Valley
More hotels come under KMC tax net
Having operated without paying municipal taxes for years, luxury hotels have started coming under the city authority’s tax net.Gaurav Thapa
Having operated without paying municipal taxes for years, luxury hotels have started coming under the city authority’s tax net.
Like any other business operating in Kathmandu, five-star hotels are required to pay land revenue, house and land tax, rent tax, enterprise tax, vehicle tax, advertisement tax and property tax, among others to the Kathmandu Metropolitan City. The KMC had begun a process to punish the defaulters when hotels started showing up.
“Except for Hotel Yak & Yeti and Hyatt Regency, we have brought all other luxury hotels under our tax net,” said Dhurba Kafle, chief of KMC’s Revenue Division.
According to Kafle, Radisson Hotel, The Malla Hotel, Soaltee Crowne Plaza, Hotel de l’Annapurna and Hotel Shangri-La have already submitted their taxable property details to the metropolis and paid taxes due on them. “Dwarika’s Hotel, Hotel Shanker and The Everest Hotel have submitted their property details and have pledged to pay up taxes due to them soon,” he said.
A hotel has to pay on an average Rs1 million in taxes to the KMC. Luxury hotels had been paying all other taxes to the metropolis except house and land taxes which amount to around Rs40.2 million each year, according to the KMC. The hotels had been avoiding taxes as per a clause in House and Land Tax Act of 1962 that exempts them from the municipal tax. The act has a non-applicability clause for “land where customers of a hotel dine and stay, motor vehicle parking space and garden”. The Hotel Association Nepal had earlier said that there was no legal provision to collect the tax from hotels as per the Act.

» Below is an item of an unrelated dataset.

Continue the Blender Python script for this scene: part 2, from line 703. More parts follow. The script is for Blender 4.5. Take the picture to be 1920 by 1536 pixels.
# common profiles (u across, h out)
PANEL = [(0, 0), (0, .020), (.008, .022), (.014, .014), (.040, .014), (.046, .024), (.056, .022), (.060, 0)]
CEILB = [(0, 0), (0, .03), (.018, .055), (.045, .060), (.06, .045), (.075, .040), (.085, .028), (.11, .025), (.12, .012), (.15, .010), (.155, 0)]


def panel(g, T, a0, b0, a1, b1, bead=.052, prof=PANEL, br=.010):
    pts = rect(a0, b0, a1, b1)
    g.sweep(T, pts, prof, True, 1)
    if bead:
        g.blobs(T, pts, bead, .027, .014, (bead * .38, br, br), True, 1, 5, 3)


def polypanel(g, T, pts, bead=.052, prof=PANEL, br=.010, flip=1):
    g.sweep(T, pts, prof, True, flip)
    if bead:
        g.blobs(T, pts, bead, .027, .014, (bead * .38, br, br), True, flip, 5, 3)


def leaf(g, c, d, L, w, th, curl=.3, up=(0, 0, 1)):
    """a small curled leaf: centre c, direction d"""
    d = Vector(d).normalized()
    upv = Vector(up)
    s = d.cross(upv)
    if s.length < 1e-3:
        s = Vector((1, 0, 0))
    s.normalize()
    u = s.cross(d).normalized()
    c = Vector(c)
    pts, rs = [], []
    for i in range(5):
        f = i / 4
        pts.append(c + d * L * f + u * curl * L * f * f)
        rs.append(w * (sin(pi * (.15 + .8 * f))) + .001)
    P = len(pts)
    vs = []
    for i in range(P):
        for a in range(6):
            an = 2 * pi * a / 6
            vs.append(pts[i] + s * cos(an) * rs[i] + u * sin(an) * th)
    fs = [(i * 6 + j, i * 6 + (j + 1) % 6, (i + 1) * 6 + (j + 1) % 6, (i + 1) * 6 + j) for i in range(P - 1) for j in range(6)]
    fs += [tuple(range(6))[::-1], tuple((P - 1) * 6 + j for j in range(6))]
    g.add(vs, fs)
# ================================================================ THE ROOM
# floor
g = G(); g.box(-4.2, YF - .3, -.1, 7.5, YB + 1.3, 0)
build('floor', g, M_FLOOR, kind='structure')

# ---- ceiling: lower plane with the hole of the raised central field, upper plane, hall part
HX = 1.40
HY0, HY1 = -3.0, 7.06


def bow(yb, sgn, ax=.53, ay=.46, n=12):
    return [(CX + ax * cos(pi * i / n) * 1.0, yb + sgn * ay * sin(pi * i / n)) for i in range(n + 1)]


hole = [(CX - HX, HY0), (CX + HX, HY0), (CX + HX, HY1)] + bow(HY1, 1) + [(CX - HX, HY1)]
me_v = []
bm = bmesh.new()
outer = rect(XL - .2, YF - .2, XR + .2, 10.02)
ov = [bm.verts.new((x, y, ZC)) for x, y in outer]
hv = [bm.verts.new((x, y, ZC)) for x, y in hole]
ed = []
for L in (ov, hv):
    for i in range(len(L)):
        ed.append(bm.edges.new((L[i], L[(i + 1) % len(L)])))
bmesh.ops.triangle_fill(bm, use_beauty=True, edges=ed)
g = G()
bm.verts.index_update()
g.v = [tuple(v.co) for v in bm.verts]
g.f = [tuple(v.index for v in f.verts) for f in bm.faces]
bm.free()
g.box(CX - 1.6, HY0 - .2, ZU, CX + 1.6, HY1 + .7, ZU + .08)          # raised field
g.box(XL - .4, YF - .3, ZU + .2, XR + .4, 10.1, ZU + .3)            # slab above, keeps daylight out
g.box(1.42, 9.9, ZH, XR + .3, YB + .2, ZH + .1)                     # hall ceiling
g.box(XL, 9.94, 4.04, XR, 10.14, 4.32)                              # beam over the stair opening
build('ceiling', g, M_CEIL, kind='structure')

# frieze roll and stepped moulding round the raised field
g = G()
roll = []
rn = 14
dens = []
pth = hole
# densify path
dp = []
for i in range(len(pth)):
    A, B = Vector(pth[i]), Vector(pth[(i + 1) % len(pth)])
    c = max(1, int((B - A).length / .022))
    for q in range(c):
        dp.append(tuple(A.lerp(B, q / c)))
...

However, Kafle said that a hotel has other facilities beside bedrooms and gardens. “Luxury hotels have restaurants, night clubs, casinos, curio shops and conference halls on their premises for which taxes can be levied,” he said. “The hotels had been resisting our call to submit their property details as they had built several structures within their area without acquiring municipal approval.”
However, under the Local Self-governance Act, the KMC can stop providing services like garbage collection and, in coordination with concerned authorities, can deny transfer of ownership of such properties. The properties may even be auctioned to recover the tax amount. Less than 20 percent of around 300,000 businesses in the Capital are under its tax net.